EL ESPEJO

Texas, el autoritarismo y el federalismo

Leonardo Núñez González. *Esta columna expresa el punto de vista de su autor, no necesariamente de La Razón.
Leonardo Núñez González. *Esta columna expresa el punto de vista de su autor, no necesariamente de La Razón. Foto: La Razón de México

La semana pasada el estado de Texas reabrió una peligrosa caja de Pandora para la política estadounidense.

El poder legislativo estatal aprobó un nuevo mapa electoral con el que el Partido Republicano inventó cinco distritos más, en los que su diseño asegura que ganarán, y les darán una ventaja artificial en la Cámara de Representantes. En términos sencillos, esa decisión puede significar que Donald Trump conserve el control de la Cámara baja en 2026, incluso si el voto popular en el estado está dividido casi a la mitad entre republicanos y demócratas.

El mecanismo es conocido en Estados Unidos: cada 10 años, tras el censo, los estados redibujan sus distritos. Esto usualmente no responde a criterios técnicos, sino políticos, en un proceso conocido como gerrymandering. Pero no hay nada que impida que las mayorías lo hagan antes, y Trump lo sabe. Al presionar en Texas y otros estados aliados, está usando el lápiz del rediseño para garantizar de antemano lo que no puede arriesgar en las urnas. Lo que parece un tecnicismo es, en realidad, una jugada para blindar el poder: si el mapa garantiza más escaños republicanos, el voto ciudadano pierde peso frente a la cartografía partidista.

Los fundadores de Estados Unidos, en El Federalista, imaginaron un sistema donde los estados pudieran servir de freno a los abusos del poder central. Era la idea de los contrapesos: ningún nivel de gobierno debía concentrar demasiado poder. Pero en este caso el federalismo está siendo usado al revés: no como dique, sino como trampolín para que una mayoría estatal diseñe ventajas federales. La ironía es evidente: el equilibrio institucional creado para evitar la tiranía se está convirtiendo en la herramienta perfecta para consolidarla.

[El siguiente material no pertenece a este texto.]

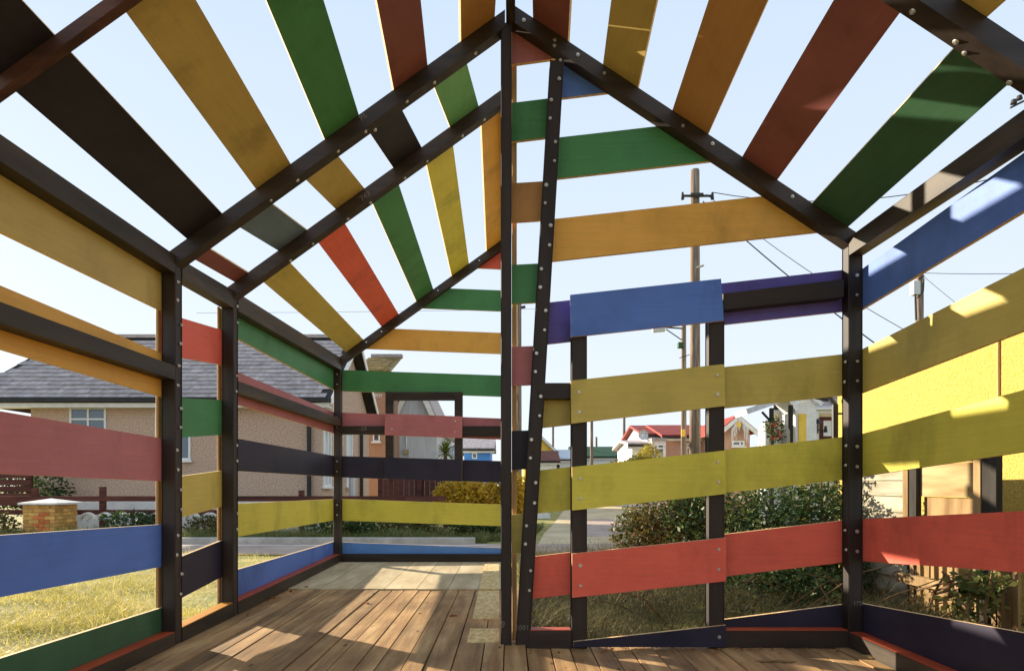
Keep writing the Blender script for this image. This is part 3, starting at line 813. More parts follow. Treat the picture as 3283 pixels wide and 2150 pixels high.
# bolts on the rafters
def rafter_bolts(obj, n, d, pts, y, under=False):
    for p in pts:
        q = onY(p, y)
        bolt(obj, (q.x, y - .001, q.z), (0, -1, 0))
rafter_bolts(R1R, None, None, [G(85, 143), G(460, 383), G(645, 510), G(1190, 875), G(1395, 1000), H(173, 1366)], D1)
rafter_bolts(R3L, None, None, [D(768, 815), D(873, 742), D(1265, 457), D(1553, 249)], D3)
def under_bolts(obj, pts, z0, sl, y):
    """bolt heads on the underside of a left rafter"""
    h = TW * math.sqrt(1 + sl * sl)
    nn = V((-sl, 0, 1)).normalized(); dd = nn.dot(V((0, 0, z0 - h)))
    for p in pts:
        q = onN(p, nn, dd)
        bolt(obj, q - nn * .001, -nn)
under_bolts(R1L, [B(1525, 368), B(1240, 572), B(1050, 705), B(828, 900), B(762, 912), B(572, 1050), B(290, 1252), B(105, 1390)], RL[1], SL, D1)
under_bolts(R2L, [B(1587, 830), B(1433, 943), B(1190, 1120), B(1035, 1235), B(795, 1407), B(638, 1520), D(395, 132), D(240, 250)], RL[2], SL, D2)
nn = V((SR, 0, 1)).normalized(); dd = nn.dot(V((0, 0, RR - TW * math.sqrt(1 + SR * SR))))
for p in (H(1308, 292), H(1345, 392), H(1008, 80), H(1650, 600)):
    q = onN(p, nn, dd)
    q.y = min(max(q.y, D0 + .008), D0 + TD - .008)
    q.z = (dd - nn.x * q.x) / nn.z
    bolt(R0R, q - nn * .001, -nn)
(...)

Trump ya ha mostrado que su estilo es llevar todo al límite. Lo hizo con los derechos reproductivos, cuando alentó el derrumbe de la jurisprudencia que protegía el aborto y dejó que cada estado decidiera; hoy casi la mitad del país lo ha restringido o prohibido. Lo ha hecho al amenazar con enviar la Guardia Nacional a estados gobernados por demócratas para imponer su voluntad en temas de seguridad. Y ahora lo intenta en el corazón del sistema representativo: las reglas que definen quién tiene voz en el Congreso.

El peligro es profundo. Si la política deja de ser el espacio donde las sociedades compiten bajo reglas compartidas y se convierte en el lugar donde quien gobierna cambia las reglas para no perder, el resultado ya no es democracia, sino su parodia. En México lo entenderíamos bien: se trata de un fraude electoral anticipado, no cometido el día de la elección, sino escrito de antemano en las reglas con las que se juega la competencia por el poder.

James Madison lo advertía en El Federalista: los gobiernos libres necesitan que la competencia por el poder sea real y que existan canales institucionales para resolver conflictos. Si esos canales se cierran, la disputa no desaparece: se traslada a otros terrenos más peligrosos. Eso es lo que hoy está en juego en Texas, en Washington y en el futuro de Estados Unidos. La pregunta es simple y al mismo tiempo preocupante: ¿hasta dónde puede llegar un sistema político cuando el partido en el poder decide asegurarse la victoria incluso antes de que se cuenten los votos?